As an indication of the seriousness of this financial crisis in Victoria, the hotel's rates valuation in 1891 was £280. Six years later the valuation had fallen to a mere £120.
After the realisation sale, Phillip McCabe resumed management of his hotel, changing the name back to the "Wimmera Hotel".
In 1908 he replaced the acetylene lamps with piped town gas lights. In 1909 he retired from active management of the hotel, leasing it to Daniel Scullion (1909-1910) then to John O'Shea (1911-1918).
McCabe died in 1916. His executors continued the business for a time before selling it in September 1918 to Louis Blundell for £3,000. Blundell promptly relinquished the licence, demolished the hotel in early 1919 and waited for prices to improve after the war.

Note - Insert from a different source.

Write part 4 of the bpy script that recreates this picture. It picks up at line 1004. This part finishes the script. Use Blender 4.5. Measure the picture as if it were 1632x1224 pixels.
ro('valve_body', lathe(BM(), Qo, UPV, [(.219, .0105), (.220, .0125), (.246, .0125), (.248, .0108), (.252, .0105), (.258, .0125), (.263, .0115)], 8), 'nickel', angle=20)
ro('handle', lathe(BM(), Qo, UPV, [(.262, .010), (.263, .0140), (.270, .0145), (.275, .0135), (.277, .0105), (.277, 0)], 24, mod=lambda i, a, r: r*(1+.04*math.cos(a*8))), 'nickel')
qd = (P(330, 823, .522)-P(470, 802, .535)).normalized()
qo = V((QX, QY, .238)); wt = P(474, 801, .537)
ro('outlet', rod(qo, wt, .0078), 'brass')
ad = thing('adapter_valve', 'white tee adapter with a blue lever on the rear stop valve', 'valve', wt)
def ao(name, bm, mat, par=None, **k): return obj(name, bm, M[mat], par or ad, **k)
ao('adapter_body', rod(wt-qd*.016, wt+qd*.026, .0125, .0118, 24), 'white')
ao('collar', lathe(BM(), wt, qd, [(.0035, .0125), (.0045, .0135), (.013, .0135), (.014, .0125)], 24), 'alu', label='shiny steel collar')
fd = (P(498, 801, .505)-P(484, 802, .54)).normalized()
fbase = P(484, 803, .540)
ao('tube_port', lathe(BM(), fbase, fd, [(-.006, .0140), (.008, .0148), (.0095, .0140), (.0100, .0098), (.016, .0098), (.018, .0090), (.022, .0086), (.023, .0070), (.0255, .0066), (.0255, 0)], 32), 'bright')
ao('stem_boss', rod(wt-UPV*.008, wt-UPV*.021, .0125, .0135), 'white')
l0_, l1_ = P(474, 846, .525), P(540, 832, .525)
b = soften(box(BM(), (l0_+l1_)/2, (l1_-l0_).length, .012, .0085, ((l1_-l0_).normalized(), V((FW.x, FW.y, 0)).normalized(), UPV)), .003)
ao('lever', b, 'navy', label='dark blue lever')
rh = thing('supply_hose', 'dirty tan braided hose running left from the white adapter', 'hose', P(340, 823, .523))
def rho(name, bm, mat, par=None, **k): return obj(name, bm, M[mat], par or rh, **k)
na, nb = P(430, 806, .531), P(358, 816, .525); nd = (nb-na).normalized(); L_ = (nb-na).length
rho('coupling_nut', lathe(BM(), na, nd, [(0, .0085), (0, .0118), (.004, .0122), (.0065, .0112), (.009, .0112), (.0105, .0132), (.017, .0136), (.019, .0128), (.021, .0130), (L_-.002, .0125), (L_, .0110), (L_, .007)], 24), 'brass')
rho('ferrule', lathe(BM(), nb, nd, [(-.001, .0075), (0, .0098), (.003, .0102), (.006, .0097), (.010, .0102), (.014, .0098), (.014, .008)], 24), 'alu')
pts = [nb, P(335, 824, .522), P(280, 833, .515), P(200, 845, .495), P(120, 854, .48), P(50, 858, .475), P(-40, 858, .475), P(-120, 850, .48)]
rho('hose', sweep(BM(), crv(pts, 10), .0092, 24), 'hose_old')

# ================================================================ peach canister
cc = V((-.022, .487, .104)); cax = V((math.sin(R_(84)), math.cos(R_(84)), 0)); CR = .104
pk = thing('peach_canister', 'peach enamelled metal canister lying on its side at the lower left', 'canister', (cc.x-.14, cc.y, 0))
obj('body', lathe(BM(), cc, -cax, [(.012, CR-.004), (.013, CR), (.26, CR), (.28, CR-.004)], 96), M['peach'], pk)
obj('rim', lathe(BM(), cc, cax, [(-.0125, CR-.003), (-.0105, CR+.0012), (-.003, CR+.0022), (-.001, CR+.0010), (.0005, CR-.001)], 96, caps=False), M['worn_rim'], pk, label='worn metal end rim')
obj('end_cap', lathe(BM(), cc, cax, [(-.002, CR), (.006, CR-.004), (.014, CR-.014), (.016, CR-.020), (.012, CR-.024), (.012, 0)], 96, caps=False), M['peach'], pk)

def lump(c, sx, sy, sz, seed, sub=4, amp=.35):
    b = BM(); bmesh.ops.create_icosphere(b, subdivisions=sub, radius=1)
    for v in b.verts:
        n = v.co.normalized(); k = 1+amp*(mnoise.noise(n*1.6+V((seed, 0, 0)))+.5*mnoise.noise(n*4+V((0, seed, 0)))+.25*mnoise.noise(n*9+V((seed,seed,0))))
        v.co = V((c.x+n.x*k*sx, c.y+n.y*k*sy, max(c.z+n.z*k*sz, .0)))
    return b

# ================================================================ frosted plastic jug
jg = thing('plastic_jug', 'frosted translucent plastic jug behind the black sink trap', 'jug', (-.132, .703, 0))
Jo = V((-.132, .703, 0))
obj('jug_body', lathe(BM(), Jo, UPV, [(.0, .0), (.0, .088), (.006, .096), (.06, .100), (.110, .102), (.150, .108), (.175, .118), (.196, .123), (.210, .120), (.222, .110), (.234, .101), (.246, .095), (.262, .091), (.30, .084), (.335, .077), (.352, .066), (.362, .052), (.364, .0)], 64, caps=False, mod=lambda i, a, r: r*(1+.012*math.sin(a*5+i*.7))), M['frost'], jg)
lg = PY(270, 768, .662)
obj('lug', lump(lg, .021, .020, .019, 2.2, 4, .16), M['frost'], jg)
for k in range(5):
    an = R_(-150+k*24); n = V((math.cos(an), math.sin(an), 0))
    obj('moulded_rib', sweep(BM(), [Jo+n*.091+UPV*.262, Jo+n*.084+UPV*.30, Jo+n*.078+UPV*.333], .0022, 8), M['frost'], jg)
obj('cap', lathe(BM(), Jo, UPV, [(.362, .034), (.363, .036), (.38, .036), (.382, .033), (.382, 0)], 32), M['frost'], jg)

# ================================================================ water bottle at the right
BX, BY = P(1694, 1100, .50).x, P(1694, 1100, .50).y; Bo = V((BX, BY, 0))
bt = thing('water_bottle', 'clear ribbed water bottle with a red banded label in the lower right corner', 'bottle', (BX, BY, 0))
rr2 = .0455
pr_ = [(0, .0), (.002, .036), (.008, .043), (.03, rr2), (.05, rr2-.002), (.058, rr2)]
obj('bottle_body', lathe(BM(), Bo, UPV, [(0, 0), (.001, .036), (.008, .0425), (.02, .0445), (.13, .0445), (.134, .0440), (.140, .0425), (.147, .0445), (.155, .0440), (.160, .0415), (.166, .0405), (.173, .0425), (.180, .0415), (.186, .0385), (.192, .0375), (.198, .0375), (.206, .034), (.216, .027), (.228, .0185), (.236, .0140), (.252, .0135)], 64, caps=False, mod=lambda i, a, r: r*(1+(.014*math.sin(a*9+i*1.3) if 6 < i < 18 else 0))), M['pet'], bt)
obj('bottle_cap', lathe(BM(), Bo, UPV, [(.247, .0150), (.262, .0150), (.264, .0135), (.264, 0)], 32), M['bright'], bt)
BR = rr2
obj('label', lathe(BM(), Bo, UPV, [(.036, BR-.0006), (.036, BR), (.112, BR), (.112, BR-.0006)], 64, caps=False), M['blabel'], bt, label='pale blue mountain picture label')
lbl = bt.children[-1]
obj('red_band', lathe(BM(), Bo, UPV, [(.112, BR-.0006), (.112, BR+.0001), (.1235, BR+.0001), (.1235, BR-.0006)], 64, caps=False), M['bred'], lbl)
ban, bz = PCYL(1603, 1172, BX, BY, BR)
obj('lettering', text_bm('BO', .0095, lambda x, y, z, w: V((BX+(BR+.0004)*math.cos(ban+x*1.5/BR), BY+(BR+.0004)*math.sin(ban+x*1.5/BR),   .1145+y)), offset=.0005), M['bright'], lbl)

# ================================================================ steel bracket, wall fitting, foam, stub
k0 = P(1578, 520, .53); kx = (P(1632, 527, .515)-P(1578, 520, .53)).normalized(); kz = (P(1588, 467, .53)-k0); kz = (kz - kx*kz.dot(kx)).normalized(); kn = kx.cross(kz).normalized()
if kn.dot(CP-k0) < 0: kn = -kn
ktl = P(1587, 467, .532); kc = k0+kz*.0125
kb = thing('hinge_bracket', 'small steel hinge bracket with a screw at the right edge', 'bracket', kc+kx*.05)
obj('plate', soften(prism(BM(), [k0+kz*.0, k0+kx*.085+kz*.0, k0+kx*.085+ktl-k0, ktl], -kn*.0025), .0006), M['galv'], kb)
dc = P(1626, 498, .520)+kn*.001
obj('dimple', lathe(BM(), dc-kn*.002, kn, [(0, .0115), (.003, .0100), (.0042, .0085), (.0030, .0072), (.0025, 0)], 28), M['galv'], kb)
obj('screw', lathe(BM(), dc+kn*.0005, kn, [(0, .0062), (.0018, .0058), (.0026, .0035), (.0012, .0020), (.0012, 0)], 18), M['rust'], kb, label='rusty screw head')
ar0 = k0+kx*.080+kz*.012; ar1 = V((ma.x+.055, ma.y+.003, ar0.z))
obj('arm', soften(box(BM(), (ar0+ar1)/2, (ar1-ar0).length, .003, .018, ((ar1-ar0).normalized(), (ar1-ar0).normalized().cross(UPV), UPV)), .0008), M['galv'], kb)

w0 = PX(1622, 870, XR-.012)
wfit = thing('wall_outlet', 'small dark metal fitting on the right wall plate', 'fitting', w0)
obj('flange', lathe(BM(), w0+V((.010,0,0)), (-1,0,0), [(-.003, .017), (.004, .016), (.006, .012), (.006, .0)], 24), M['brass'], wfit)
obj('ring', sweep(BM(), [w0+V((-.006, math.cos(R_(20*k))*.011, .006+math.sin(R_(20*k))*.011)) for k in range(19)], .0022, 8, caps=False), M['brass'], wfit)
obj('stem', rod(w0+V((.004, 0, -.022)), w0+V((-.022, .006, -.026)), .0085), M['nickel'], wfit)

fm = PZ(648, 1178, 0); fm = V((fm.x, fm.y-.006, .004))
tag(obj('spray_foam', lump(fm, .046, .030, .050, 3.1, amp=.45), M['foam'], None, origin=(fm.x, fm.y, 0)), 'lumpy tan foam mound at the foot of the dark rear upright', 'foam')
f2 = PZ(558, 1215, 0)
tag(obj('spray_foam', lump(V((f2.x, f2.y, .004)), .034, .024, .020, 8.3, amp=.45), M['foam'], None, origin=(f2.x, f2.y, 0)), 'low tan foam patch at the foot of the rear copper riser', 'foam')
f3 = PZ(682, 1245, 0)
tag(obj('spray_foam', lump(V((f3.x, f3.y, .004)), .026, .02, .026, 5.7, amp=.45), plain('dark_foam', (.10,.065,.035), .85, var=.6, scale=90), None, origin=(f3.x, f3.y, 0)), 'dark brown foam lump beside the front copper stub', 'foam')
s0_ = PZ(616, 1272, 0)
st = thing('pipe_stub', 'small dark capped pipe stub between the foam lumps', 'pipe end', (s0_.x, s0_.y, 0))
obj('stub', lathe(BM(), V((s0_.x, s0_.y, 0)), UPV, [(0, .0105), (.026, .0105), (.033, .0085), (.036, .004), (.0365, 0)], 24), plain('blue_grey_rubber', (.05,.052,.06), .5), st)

The property was eventually sold in 1927 to the Bank of Australasia (later the ANZ Bank), which built an imposing two-storey structure in brick.
The bank was demolished in about 1975 to be replaced in 1979 by a cafe, Mums Restaurant. The designer appears to have followed the original lines of the Wimmera Hotel.
Since 1982 the building has been occupied by Olsen and Carter, public accountants.